What you are asked to do: From the listing below, copy only the lines running from the line that contains "Write part 3" to the line that contains "rm.box(rx, FARY-.16, .3, WX-.1, FARY-.11, 2.5);", both included.

----

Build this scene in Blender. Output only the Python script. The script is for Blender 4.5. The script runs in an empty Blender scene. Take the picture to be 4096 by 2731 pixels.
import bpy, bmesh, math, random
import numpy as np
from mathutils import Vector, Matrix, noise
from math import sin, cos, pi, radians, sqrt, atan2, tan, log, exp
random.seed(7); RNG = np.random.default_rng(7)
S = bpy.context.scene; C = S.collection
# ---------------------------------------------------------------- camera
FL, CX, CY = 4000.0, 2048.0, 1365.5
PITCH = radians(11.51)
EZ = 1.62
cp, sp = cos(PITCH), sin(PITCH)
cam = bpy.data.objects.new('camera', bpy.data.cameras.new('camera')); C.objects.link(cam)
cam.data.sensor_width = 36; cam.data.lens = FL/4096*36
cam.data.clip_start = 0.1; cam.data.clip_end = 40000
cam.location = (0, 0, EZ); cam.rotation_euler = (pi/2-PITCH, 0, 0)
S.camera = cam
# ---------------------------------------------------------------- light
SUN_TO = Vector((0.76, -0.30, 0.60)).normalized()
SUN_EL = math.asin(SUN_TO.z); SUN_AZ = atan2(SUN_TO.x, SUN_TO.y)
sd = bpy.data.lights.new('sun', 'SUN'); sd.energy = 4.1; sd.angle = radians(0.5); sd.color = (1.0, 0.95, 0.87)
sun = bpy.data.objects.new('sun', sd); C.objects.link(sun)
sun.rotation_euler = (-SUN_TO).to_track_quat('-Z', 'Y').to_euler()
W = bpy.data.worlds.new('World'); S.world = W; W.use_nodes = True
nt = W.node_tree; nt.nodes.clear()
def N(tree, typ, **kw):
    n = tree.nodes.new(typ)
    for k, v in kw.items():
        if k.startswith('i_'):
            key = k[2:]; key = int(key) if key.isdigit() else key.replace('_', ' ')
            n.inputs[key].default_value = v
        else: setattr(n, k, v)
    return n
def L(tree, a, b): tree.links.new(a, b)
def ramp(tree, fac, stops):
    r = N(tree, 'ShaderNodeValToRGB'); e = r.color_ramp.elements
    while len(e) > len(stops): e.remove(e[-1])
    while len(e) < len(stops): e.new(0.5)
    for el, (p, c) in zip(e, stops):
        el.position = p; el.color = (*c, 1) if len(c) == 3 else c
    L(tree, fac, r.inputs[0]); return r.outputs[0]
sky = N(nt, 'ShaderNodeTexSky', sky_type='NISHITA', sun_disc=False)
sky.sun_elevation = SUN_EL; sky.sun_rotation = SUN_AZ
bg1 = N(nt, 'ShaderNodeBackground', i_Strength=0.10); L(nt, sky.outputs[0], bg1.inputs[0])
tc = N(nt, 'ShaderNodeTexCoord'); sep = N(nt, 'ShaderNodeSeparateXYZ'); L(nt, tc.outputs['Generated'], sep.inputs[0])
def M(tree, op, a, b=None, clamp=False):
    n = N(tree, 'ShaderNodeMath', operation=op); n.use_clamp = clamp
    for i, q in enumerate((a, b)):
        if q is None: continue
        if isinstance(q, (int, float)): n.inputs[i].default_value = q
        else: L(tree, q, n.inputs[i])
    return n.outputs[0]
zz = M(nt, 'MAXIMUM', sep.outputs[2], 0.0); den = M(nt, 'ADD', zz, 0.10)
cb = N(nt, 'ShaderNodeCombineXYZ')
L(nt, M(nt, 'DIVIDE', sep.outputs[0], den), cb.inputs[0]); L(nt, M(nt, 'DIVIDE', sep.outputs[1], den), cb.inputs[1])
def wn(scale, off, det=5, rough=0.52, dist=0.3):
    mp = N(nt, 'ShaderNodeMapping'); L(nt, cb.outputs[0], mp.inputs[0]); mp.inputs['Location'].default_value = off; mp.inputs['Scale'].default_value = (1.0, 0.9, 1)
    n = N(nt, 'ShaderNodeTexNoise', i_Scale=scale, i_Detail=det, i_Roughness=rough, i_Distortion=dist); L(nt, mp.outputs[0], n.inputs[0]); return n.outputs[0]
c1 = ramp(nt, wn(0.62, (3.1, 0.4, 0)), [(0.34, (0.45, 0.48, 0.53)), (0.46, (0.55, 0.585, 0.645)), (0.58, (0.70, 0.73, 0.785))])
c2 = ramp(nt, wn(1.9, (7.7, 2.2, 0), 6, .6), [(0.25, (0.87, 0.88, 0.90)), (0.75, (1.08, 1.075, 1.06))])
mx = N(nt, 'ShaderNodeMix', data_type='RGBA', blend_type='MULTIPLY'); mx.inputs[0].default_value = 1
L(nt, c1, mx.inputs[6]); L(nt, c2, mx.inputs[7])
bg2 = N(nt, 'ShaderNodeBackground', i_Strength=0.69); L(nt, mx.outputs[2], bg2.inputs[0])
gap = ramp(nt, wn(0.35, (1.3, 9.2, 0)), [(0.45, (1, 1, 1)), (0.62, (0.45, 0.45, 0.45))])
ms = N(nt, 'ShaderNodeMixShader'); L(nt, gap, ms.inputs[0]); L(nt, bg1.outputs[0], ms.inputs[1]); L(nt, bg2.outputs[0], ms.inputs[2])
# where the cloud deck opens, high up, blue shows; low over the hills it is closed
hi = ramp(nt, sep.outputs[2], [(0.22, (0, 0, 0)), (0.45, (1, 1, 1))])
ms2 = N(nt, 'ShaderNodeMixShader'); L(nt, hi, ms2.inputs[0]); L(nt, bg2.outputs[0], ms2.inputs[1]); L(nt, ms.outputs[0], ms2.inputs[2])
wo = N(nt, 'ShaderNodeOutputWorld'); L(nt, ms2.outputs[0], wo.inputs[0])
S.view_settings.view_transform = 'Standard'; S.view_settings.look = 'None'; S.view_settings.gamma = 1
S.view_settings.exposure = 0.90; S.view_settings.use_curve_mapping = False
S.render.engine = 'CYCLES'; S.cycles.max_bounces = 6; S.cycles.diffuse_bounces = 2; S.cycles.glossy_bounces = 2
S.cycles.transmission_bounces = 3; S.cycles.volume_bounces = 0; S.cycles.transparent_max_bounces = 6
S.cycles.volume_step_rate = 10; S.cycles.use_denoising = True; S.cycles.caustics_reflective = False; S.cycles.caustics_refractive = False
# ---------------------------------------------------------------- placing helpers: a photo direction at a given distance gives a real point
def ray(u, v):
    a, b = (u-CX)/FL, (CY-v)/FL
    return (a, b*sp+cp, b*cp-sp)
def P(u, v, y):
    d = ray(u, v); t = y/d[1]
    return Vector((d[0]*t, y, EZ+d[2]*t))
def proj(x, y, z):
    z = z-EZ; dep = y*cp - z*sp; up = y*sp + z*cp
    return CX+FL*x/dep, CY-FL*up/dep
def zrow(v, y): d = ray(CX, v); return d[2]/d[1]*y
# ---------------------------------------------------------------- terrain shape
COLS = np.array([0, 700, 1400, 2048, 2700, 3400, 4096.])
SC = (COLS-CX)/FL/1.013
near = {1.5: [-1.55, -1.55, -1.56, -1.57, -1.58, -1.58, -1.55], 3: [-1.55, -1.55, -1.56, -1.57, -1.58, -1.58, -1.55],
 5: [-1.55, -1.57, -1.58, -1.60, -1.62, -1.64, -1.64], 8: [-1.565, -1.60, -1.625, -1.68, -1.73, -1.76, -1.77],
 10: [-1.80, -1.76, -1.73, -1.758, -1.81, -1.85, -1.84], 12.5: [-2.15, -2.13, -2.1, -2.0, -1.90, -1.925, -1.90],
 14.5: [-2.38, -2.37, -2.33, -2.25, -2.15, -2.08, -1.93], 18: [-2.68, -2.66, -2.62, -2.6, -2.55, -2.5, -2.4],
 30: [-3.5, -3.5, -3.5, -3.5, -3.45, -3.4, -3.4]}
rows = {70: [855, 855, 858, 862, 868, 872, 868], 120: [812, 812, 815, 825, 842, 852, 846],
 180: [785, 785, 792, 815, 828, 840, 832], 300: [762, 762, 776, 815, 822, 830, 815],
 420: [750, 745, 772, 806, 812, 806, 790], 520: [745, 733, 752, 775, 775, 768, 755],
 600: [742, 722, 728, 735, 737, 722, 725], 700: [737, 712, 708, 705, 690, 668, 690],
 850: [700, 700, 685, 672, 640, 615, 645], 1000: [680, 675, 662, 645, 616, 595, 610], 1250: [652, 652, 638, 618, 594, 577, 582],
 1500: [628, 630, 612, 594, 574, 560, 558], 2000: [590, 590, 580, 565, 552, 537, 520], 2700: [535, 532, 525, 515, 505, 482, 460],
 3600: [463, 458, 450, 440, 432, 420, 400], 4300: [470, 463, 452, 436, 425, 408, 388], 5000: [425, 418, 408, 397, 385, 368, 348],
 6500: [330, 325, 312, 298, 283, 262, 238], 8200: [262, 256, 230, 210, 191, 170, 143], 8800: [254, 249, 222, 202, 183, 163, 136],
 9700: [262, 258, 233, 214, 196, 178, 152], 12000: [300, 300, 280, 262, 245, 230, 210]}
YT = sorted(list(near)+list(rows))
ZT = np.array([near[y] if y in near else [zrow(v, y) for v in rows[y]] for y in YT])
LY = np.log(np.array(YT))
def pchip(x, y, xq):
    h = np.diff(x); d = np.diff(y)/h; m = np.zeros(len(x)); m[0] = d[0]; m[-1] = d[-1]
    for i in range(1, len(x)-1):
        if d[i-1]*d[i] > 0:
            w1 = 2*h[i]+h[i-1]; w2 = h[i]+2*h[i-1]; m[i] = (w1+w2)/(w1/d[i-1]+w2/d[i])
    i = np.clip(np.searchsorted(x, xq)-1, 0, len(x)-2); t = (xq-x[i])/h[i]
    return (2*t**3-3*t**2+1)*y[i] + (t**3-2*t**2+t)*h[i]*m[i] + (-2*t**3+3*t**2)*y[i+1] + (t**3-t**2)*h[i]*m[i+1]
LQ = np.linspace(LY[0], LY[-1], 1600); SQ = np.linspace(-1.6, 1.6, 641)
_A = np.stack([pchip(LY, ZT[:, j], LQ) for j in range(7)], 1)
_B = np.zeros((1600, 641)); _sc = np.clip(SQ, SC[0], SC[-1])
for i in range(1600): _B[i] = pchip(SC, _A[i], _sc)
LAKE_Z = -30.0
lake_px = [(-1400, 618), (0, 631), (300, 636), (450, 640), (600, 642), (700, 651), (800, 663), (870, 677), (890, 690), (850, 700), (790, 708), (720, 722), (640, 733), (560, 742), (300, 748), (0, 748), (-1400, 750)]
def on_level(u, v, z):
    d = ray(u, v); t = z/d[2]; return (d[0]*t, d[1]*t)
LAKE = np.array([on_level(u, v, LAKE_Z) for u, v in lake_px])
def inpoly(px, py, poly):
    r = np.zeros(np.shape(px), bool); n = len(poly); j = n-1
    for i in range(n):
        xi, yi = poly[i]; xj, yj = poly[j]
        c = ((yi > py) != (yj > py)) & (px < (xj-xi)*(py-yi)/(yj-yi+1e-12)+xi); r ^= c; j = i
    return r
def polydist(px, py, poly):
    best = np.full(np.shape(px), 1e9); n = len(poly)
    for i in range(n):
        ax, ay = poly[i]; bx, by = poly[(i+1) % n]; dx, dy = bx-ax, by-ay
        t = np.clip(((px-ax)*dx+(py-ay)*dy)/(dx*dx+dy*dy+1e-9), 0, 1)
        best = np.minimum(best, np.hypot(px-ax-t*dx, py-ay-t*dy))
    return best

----

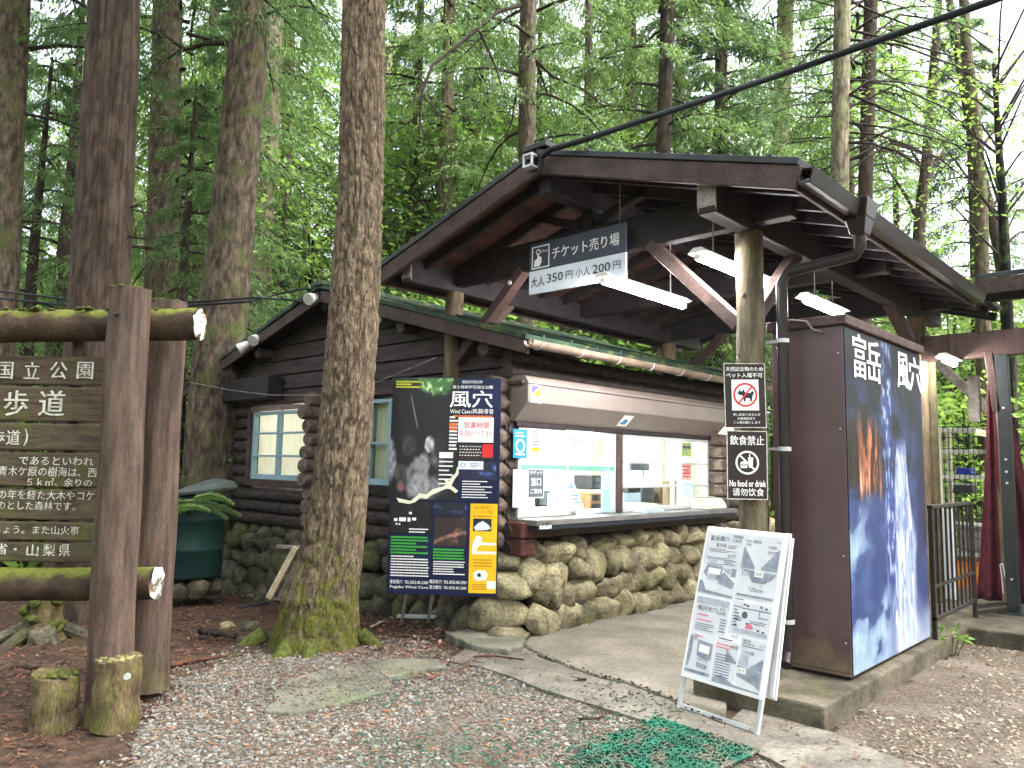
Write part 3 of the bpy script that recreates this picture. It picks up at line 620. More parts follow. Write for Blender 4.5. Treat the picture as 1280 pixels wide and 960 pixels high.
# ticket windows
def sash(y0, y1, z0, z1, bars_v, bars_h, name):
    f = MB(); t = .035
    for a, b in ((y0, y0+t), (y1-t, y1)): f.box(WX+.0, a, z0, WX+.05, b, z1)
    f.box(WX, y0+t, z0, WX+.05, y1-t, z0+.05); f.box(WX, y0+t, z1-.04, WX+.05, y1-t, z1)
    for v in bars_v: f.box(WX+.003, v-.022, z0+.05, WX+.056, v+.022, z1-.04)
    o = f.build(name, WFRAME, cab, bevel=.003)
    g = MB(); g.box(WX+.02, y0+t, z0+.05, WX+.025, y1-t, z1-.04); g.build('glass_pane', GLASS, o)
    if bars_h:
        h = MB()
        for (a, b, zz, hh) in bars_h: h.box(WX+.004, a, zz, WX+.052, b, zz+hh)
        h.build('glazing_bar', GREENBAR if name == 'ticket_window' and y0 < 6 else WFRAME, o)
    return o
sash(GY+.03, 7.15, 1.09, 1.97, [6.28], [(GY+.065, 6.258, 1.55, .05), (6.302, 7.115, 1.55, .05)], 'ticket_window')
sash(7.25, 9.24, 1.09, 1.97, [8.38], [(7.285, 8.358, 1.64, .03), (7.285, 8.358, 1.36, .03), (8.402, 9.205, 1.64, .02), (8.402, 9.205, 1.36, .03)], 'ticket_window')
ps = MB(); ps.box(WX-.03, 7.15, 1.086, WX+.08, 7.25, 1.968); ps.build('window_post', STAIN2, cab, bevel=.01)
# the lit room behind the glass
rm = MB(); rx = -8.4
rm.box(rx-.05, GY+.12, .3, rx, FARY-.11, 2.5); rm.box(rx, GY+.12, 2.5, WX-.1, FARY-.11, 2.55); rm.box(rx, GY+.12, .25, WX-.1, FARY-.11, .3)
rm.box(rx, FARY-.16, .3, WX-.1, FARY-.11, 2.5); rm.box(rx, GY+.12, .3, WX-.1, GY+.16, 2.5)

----

Right answer:
Write part 3 of the bpy script that recreates this picture. It picks up at line 620. More parts follow. Write for Blender 4.5. Treat the picture as 1280 pixels wide and 960 pixels high.
# ticket windows
def sash(y0, y1, z0, z1, bars_v, bars_h, name):
    f = MB(); t = .035
    for a, b in ((y0, y0+t), (y1-t, y1)): f.box(WX+.0, a, z0, WX+.05, b, z1)
    f.box(WX, y0+t, z0, WX+.05, y1-t, z0+.05); f.box(WX, y0+t, z1-.04, WX+.05, y1-t, z1)
    for v in bars_v: f.box(WX+.003, v-.022, z0+.05, WX+.056, v+.022, z1-.04)
    o = f.build(name, WFRAME, cab, bevel=.003)
    g = MB(); g.box(WX+.02, y0+t, z0+.05, WX+.025, y1-t, z1-.04); g.build('glass_pane', GLASS, o)
    if bars_h:
        h = MB()
        for (a, b, zz, hh) in bars_h: h.box(WX+.004, a, zz, WX+.052, b, zz+hh)
        h.build('glazing_bar', GREENBAR if name == 'ticket_window' and y0 < 6 else WFRAME, o)
    return o
sash(GY+.03, 7.15, 1.09, 1.97, [6.28], [(GY+.065, 6.258, 1.55, .05), (6.302, 7.115, 1.55, .05)], 'ticket_window')
sash(7.25, 9.24, 1.09, 1.97, [8.38], [(7.285, 8.358, 1.64, .03), (7.285, 8.358, 1.36, .03), (8.402, 9.205, 1.64, .02), (8.402, 9.205, 1.36, .03)], 'ticket_window')
ps = MB(); ps.box(WX-.03, 7.15, 1.086, WX+.08, 7.25, 1.968); ps.build('window_post', STAIN2, cab, bevel=.01)
# the lit room behind the glass
rm = MB(); rx = -8.4
rm.box(rx-.05, GY+.12, .3, rx, FARY-.11, 2.5); rm.box(rx, GY+.12, 2.5, WX-.1, FARY-.11, 2.55); rm.box(rx, GY+.12, .25, WX-.1, FARY-.11, .3)
rm.box(rx, FARY-.16, .3, WX-.1, FARY-.11, 2.5); rm.box(rx, GY+.12, .3, WX-.1, GY+.16, 2.5)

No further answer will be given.